Dubois’ exterior architecture design called for a Panamax ketch rig mast of over 60 metres, which is the tallest that can fit under the Panama Canal Bridge of the Americas at low tide, carrying up to 1,800 square metres of sail. Her performance was further enhanced by continuous stability and a low centre of gravity, no matter what the position of the keel, especially since there are 100 tonnes of ballast designed around the swing keel, and not the centreboard itself.

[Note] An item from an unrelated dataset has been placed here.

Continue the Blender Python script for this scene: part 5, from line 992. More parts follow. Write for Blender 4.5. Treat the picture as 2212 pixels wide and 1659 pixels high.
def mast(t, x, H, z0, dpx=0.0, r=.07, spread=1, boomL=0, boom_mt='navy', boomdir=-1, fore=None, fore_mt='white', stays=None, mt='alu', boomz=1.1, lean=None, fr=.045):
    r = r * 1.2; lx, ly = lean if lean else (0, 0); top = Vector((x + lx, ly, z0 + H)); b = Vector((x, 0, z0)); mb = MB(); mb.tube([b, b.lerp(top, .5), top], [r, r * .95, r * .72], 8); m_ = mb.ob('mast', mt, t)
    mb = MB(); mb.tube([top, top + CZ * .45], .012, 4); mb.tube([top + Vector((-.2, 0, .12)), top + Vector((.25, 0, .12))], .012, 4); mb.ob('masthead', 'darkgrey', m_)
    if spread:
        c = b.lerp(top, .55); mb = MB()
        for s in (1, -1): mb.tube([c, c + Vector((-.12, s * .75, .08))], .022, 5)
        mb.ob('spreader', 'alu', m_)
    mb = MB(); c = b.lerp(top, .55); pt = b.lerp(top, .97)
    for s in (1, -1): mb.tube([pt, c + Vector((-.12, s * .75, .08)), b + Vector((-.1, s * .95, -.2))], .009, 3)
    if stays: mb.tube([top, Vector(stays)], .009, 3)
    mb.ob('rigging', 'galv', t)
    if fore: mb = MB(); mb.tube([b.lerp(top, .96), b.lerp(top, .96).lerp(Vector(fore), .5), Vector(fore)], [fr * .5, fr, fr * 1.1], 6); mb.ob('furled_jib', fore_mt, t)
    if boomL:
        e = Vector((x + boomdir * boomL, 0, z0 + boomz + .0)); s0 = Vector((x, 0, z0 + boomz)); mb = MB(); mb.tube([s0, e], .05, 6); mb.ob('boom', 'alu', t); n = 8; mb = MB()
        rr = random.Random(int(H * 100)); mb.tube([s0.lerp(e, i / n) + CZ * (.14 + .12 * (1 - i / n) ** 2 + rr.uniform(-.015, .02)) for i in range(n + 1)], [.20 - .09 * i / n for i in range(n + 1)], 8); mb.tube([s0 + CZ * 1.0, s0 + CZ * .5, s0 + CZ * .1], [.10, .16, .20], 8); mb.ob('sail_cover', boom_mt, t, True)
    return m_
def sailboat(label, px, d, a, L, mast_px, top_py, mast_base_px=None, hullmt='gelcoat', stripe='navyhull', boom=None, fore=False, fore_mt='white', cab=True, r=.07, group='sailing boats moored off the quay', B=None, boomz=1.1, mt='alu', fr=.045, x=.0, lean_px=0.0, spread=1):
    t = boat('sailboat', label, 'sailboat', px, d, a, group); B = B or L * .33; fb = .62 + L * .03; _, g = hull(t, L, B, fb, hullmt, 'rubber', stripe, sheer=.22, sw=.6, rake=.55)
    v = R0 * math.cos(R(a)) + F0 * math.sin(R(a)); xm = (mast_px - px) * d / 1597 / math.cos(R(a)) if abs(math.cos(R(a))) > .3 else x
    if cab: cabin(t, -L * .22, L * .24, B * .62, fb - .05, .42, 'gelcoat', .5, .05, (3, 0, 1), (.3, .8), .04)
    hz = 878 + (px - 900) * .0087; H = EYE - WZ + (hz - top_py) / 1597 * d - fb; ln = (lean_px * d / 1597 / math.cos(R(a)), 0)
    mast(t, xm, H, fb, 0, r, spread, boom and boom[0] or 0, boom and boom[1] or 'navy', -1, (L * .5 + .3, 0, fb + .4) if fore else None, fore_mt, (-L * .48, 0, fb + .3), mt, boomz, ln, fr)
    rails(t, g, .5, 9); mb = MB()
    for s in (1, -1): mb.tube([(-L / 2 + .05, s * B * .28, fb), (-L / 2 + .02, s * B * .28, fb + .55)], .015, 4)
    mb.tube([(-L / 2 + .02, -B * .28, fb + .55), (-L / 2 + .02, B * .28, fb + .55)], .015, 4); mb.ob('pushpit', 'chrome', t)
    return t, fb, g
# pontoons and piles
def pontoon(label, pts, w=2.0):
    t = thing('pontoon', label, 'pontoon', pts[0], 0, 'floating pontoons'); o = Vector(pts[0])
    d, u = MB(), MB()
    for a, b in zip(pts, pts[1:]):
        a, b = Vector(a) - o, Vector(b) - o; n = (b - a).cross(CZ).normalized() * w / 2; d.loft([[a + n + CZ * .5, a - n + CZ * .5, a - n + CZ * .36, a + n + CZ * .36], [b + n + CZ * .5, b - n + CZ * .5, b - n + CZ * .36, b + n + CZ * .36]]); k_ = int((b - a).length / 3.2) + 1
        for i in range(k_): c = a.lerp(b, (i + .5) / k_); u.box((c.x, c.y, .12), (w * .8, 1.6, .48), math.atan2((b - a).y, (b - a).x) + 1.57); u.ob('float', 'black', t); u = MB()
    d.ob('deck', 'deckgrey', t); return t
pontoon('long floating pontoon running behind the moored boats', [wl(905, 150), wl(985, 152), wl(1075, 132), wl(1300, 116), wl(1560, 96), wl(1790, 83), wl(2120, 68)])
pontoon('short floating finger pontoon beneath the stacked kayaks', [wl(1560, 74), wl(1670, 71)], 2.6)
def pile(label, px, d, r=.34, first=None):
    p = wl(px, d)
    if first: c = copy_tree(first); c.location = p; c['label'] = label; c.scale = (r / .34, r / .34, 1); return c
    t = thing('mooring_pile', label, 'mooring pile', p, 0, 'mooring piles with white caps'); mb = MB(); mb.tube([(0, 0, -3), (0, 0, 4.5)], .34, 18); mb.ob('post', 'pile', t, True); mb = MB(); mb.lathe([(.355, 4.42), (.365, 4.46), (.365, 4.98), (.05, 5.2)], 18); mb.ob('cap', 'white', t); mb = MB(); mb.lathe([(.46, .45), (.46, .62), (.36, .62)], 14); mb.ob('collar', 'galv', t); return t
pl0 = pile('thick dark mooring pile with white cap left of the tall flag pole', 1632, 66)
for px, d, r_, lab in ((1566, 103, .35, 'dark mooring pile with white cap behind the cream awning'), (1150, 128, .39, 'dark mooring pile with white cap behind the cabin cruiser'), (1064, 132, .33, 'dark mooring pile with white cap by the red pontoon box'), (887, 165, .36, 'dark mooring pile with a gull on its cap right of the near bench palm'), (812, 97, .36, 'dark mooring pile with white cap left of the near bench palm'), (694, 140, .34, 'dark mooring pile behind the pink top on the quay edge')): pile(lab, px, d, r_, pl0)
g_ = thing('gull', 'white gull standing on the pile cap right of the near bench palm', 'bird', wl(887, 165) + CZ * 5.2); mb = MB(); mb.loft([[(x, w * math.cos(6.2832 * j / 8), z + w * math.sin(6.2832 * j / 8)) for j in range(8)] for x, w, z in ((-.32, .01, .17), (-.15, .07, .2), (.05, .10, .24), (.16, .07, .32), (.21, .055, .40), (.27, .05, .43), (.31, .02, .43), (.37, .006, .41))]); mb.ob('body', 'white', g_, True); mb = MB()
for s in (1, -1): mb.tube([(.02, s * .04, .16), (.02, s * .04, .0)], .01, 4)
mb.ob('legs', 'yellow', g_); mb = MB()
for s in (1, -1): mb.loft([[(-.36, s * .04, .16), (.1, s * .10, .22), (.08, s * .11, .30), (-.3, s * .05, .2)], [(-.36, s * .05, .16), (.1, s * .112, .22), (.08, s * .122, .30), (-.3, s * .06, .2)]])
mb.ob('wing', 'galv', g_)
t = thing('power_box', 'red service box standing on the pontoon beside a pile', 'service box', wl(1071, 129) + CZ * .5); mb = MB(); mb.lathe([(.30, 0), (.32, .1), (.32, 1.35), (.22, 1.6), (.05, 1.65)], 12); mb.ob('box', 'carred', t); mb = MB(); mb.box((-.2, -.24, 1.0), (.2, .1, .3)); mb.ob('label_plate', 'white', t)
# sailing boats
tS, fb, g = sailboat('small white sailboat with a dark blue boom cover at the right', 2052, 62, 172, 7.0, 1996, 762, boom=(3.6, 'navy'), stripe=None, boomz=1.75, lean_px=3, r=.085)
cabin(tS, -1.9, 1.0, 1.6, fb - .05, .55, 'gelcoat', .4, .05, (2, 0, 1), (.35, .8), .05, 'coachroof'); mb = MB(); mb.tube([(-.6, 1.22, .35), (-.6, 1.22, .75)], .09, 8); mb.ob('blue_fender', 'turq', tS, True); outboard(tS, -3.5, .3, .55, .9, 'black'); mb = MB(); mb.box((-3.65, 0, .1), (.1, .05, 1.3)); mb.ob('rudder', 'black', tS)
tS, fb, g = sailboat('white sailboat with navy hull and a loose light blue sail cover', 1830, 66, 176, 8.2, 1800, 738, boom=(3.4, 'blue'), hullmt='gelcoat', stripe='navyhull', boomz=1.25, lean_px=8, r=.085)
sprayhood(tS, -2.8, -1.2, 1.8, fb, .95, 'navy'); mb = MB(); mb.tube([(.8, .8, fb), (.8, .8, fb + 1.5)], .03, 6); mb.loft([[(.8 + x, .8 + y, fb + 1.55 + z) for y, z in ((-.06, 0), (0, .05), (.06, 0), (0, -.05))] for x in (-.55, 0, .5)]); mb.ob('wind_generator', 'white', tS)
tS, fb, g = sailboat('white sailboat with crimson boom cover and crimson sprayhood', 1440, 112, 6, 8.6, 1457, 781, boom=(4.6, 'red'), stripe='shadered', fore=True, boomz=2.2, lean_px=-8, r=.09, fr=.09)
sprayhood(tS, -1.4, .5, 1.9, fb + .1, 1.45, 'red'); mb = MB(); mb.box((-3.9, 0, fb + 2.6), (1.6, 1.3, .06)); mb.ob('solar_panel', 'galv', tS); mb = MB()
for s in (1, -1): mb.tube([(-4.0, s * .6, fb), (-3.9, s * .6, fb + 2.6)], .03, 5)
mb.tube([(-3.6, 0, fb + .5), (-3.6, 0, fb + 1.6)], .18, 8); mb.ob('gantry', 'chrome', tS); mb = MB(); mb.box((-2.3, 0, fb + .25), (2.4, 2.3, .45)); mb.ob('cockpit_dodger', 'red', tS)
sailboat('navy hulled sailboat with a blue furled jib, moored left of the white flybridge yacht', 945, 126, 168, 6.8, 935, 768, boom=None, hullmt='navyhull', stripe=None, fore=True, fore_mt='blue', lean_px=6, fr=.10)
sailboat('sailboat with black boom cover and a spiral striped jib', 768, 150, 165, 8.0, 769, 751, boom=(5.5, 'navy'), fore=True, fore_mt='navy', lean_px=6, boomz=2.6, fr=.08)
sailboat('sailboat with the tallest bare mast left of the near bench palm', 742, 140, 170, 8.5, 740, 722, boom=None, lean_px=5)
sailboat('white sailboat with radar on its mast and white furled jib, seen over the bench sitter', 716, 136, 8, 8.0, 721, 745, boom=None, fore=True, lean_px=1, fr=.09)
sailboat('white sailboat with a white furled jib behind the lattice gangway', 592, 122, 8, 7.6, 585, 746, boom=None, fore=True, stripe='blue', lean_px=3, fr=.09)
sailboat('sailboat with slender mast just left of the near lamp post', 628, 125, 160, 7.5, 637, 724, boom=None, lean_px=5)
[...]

As Jurjen van ’t Verlaat of Royal Huisman explains, “If you are looking at a Huisman boat, unlike with other manufacturers, you will never be able to tell it from the outside.” That’s apparently because there isn’t a signature style, like with other shipyards, since they do not work with one particular architect for the exterior, but a different one each time. And so each one brands its own spirit of individuality that distinguishes it from the rest. “However, you will always be able experience our boats on the inside.” That is how you can discern the stamp of Royal Huisman. “It is the longstanding quality that characterises our shipyard.”

And what an interior it is. This project called upon the interior and exterior expertise of Redman Whiteley Dixon, headed by Justin Redman. “Our source of inspiration for the elegant sweeping lines of the superstructure and the huge deckhouse windows was the outstretched wings of an albatross gliding above the surface of the water,” enthused Redman. The interior décor work was executed by Emily Todhunter of Todhunter Earle. It features a clean, modern look, using predominantly European oak and mellow, earth-coloured fabrics to create a warm and architecturally chic ambience. In the direction of the bow, the main saloon is adjoined by the large central lobby, which leads to the three guest cabins and the owners’ suite to starboard; the stairs opposite lead down to the captain’s cabin. The design team converted the forward section of the main deck, which normally serves as the bridge, into a ‘theatre lounge’, reserved for the owners and their guests. From here guests can enjoy a superb view of the foredeck, the sails and the passing scenery from the comfort of the sofa that converts to an informal dining area (perfect for breakfast at sea), served by the galley that is to be found down a flight of stairs to port. Those stairs also lead to the crew’s quarters, which are designed to accommodate a maximum of 12 people.

One feature that is particularly appreciated by everyone aboard is that Twizzle enables its owners and members to control the lighting, the entertainment and climate systems on the yacht, adjust the blinds in their cabins and even summon a crew member for any orders via their iPad, iPod or iPhone. Furthermore, Twizzle features its own Alto Bridge mobile phone network, which enables guests to make calls even in areas of the yacht with no mobile phone reception.

Another technological breakthrough is a dynamic positioning system, manufactured by the U.S. firm Marine Technologies. This system basically holds Twizzle in a geographic position without the need to drop anchor. A combination of a variable-pitch propeller and the high-performance bow and stern thrusters action the positioning data, keeping the yacht perfectly positioned at all times.

The final truly standout feature would have to be the large hydraulic bathing platform at the rear. It’s in fact a two-storey affair and a “masterpiece of engineering” according to van ’t Verlaat. Without a single visible hinge, ram or cable the platform can be lowered or raised depending on the sea conditions and the upper stairs provide access to the spacious lazarette, where all the diving equipment and toys are stowed.

All in all, the final product is everything the owners must have hoped for: a spacious, fast and highly attractive sailing boat that has all the benefits of a spacious motor yacht. Not only will this highly desirable boat bring years of joy to its proud owners but she’s bound to attract a lot of attention in the charter market too.